Para António Sousa Duarte - autor de uma biografia sobre aquele capitão de Abril, intitulada "Salgueiro Maia - Um homem da Liberdade" -, a homenagem, feita em Junho do ano passado, por Cavaco Silva ao capitão de Abril foi "justa", mas "tímida, envergonhada, discreta e muito fugaz", sendo ainda "um erro em cima de outro erro", ou seja, "um duplo erro". ASD considera que, embora não se pedisse hoje ao Presidente da República que fizesse um "pedido de desculpa" em relação ao que fez há 20 anos - quando, enquanto primeiro-ministro, recusou a atribuição de uma pensão àquele capitão de Abril - ter-lhe-ia "bastado, com humildade, dizer que, em circunstâncias análogas, não faria o que fez há 20 anos", foi, pois, a "assumpção" e o "reconhecimento" de "um erro" e "de homenagens póstumas está Salgueiro Maia farto". ASD disse também que a homenagem do actual PR foi "tenuamente anestesiada", o que "prova" que "continua tudo como dantes". Em 1988, então primeiro-ministro, Cavaco Silva recusou atribuir a Salgueiro Maia uma pensão que tinha sido pedida pelo capitão de Abril pelos "serviços excepcionais e relevantes prestados ao país" devido à sua participação no 25 de Abril, para a qual nunca obteve resposta, segundo declarações da viúva de Salgueiro Maia. A recusa ou a falta de resposta ao pedido de Salgueiro Maia só vieram a público 3 anos depois do pedido ter sido feito, quando Cavaco Silva concordou com a atribuição de pensões a dois ex-inspectores da PIDE, um dos quais estivera envolvido nos disparos sobre a multidão concentrada à porta da sede daquela polícia política.

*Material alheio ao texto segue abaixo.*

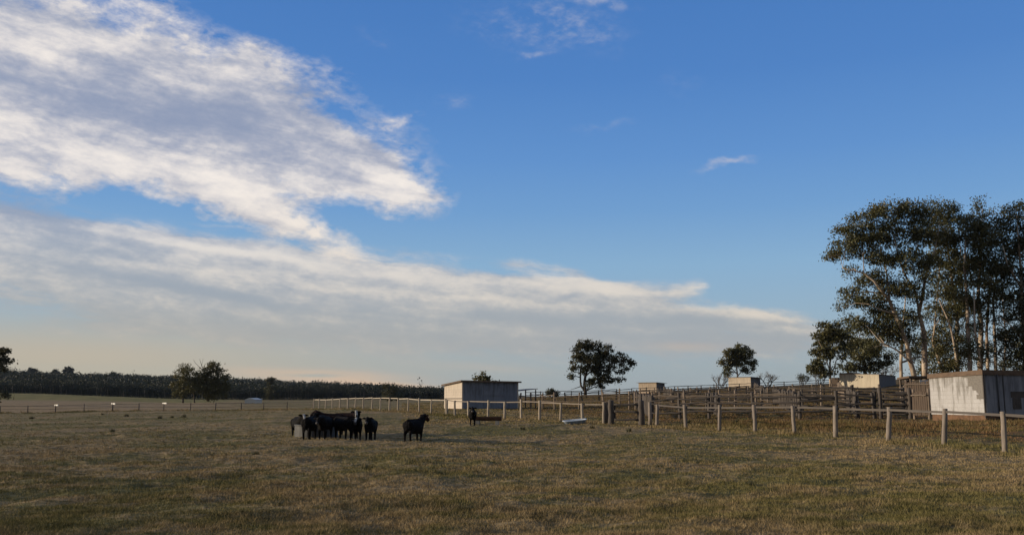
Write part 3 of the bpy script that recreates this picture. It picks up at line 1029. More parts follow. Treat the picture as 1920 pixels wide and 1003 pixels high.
# ------------------------------------------------------------------ sheds
def shed(name, label, corner, lpx, rpx, ang, h, mats, roof_over=.25, cat='shed', slope=(0, 0), extra=None, base=.18, sink=.5, fascia=.22, roof_mat=None):
    """corner = (px, d); the lit wall runs back to column lpx along direction ang (degrees from +X), the other wall at a right angle to column rpx"""
    C = G(*corner)
    dl = Vector((math.cos(R(ang)), math.sin(R(ang)), 0))
    dr = Vector((dl.y, -dl.x, 0))

    def reach(u, px):
        k = (px - W0 / 2) / F / 1.0
        k *= math.cos(PITCH)
        return (k * C.y - C.x) / (u.x - k * u.y)
    L1, L2 = reach(dl, lpx), reach(dr, rpx)
    rz = math.atan2(dr.y, dr.x)
    root = thing(name, label, cat, C, rz)
    # local: +x along the shaded wall, +y along the lit wall
    th = .14
    zt = lambda x, y: h + slope[0] * x / L2 + slope[1] * y / L1

    def wall(nm, x0, y0, x1, y1, mat):
        b_ = MB()
        lo = base
        vs = [(x0, y0, lo), (x1, y0, lo), (x1, y1, lo), (x0, y1, lo), (x0, y0, zt(x0, y0)), (x1, y0, zt(x1, y0)), (x1, y1, zt(x1, y1)), (x0, y1, zt(x0, y1))]
        b_.add(vs, [(3, 2, 1, 0), (4, 5, 6, 7), (0, 1, 5, 4), (1, 2, 6, 5), (2, 3, 7, 6), (3, 0, 4, 7)])
        return b_.build(nm, mat, root)
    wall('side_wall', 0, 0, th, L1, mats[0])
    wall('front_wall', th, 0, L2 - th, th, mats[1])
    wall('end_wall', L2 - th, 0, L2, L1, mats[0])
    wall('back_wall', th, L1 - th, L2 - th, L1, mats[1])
    b_ = MB()
    b_.box((L2 / 2, L1 / 2, (base - sink) / 2 - .002), (L2 - .06, L1 - .06, base + sink))
    b_.build('footing', M['dirt'], root)
    ro = roof_over
    b_ = MB()
    e = [(-ro, -ro), (L2 + ro, -ro), (L2 + ro, L1 + ro), (-ro, L1 + ro)]
    vs = [(x, y, zt(x, y) + .012) for x, y in e] + [(x, y, zt(x, y) + .07) for x, y in e]
    b_.add(vs, [(3, 2, 1, 0), (4, 5, 6, 7), (0, 1, 5, 4), (1, 2, 6, 5), (2, 3, 7, 6), (3, 0, 4, 7)])
    rf = b_.build('roof', roof_mat or M['tin'], root)
    if fascia:
        for (x0, y0, x1, y1) in ((-ro - .03, -ro - .03, -ro, L1 + ro), (-ro, -ro - .03, L2 + ro, -ro)):
            b_ = MB()
            vs = [(x, y, zt(x, y) + .09 - fascia) for x, y in ((x0, y0), (x1, y0), (x1, y1), (x0, y1))] + [(x, y, zt(x, y) + .09) for x, y in ((x0, y0), (x1, y0), (x1, y1), (x0, y1))]
            b_.add(vs, [(3, 2, 1, 0), (4, 5, 6, 7), (0, 1, 5, 4), (1, 2, 6, 5), (2, 3, 7, 6), (3, 0, 4, 7)])
            b_.build('fascia', M['fascia'], rf)
    if extra:
        extra(root, L1, L2)
    return root, L1, L2


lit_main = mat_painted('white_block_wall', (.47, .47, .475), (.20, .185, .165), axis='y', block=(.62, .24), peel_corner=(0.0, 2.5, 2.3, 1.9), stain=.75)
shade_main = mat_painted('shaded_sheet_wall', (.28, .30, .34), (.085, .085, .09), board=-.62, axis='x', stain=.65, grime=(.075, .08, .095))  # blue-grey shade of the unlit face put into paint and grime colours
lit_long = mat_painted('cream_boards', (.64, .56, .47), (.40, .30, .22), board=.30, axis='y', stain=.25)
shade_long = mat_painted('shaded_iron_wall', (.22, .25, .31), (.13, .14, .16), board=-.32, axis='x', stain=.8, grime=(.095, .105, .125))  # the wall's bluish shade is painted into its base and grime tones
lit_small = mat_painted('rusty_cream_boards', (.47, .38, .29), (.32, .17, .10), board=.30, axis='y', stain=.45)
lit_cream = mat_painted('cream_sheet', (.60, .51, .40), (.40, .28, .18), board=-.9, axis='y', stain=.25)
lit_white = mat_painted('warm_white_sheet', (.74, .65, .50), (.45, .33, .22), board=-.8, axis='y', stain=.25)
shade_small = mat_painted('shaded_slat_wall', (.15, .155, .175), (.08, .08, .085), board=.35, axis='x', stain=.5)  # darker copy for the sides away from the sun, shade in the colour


def main_extra(root, L1, L2):
    # window opening, batten, drain pipe on the shaded wall, corner trim
    for (x, z, wx, wz) in ((2.25, 1.45, 1.1, .34), (2.05, .95, .55, .62), (3.2, .85, .9, .4)):
        m = MB()
        m.box((x, -.012, z), (wx, .024, wz))
        m.build('missing_sheet', M['post_dark'], root)
    m = MB()
    m.tube([(.85, -.06, .1), (.85, -.06, 2.6)], [.04, .04], 8)
    m.build('drain_pipe', M['galv'], root, True)
    m = MB()
    m.box((-.012, -.012, 1.4), (.07, .07, 2.5))
    m.build('corner_trim', M['post_dark'], root)
    for x in (1.25, 2.9, 4.2):
        m = MB()
        m.box((x, -.015, 1.4), (.06, .03, 2.35))
        m.build('batten', M['galv'], root)


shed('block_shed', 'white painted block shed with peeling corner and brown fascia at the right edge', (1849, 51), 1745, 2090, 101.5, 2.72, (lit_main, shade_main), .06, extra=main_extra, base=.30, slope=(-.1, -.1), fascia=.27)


def long_extra(root, L1, L2):
    m = MB()
    m.box((L2 * .55, -.04, 2.0), (L2 * .42, .05, 1.1))
    m.build('hung_sheet', shade_long, root)
    m = MB()
    m.box((-.02, L1 * .5, 1.12), (.03, L1 * .98, .09))
    m.build('wall_batten', M['post_dark'], root)
    # open lean-to at the far end
    m = MB()
    m.box((L2 + 1.3, 1.2, 2.1), (2.4, 2.6, .06), rot=(0, -.10, 0))
    lt = m.build('lean_to_roof', M['tin'], root)
    for y in (.1, 2.3):
        m = MB()
        m.box((L2 + 2.3, y, 1.0), (.1, .1, 2.24))
        m.build('lean_to_post', M['post_dark'], lt)


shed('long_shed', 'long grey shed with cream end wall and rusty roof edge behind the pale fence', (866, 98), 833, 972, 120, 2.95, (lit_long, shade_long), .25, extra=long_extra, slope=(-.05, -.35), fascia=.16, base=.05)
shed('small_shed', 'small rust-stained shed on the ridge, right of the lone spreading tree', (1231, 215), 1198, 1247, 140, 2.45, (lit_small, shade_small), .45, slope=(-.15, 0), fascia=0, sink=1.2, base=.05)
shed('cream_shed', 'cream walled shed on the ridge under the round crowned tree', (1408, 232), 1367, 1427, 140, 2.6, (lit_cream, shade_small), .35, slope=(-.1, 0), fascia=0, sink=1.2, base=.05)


def white_extra(root, L1, L2):
    m = MB()
    m.box((1.2, L1 * .78, 2.62 + .20), (2.4, L1 * .42, .22))
    m.build('raised_roof', M['tin'], root)
    m = MB()
    m.box((.9, L1 + .8, 1.0), (1.8, 1.5, 2.1))
    m.build('annexe', M['plank_brown'], root)


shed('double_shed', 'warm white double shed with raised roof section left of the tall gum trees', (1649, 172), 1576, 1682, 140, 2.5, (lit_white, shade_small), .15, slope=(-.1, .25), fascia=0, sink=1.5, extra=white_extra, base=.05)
# open shelter with a white panel between the stockade and the block shed
a, b = Vector(XY(1708, 76)), Vector(XY(1752, 75))
p = Vector((*a, gz(*a)))
root = thing('open_shelter', 'open brown roofed shelter with a white panel behind the block shed corner', 'shelter', p)
L_ = (b - a).length
m = MB()
m.box((L_ / 2, .8, 2.72), (L_ + .3, 2.4, .16), rot=(-.04, 0, 0))
m.build('roof', M['fascia'], root)
for x in (.05, L_ * .45, L_ - .05):
    for y in (-.2, 1.8):
        m = MB()
        m.box((x, y, 1.2), (.12, .12, 2.84))
        m.build('post', M['post_brown'], root)
m = MB()
m.box((L_ * .62, -.28, 2.33), (.72, .03, .36))
m.build('white_panel', M['white'], root)
m = MB()
m.box((L_ * .12, .9, 2.2), (.5, .03, .6))
m.build('board', M['plank_brown'], root)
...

Só em 1995, já com António Guterres como primeiro-ministro, Salgueiro Maia viria a receber uma "pensão de sangue".
Indigna-se o PSD quando o afastam das causas de Abril. Talvez se perçeba porquê. Afinal, o homem que defendem, de novo, para assumir o cargo de Presidente da República, também ficou a fazer parte da história de Abril. Mas não por boas razões. Há é quem tenha memória curta.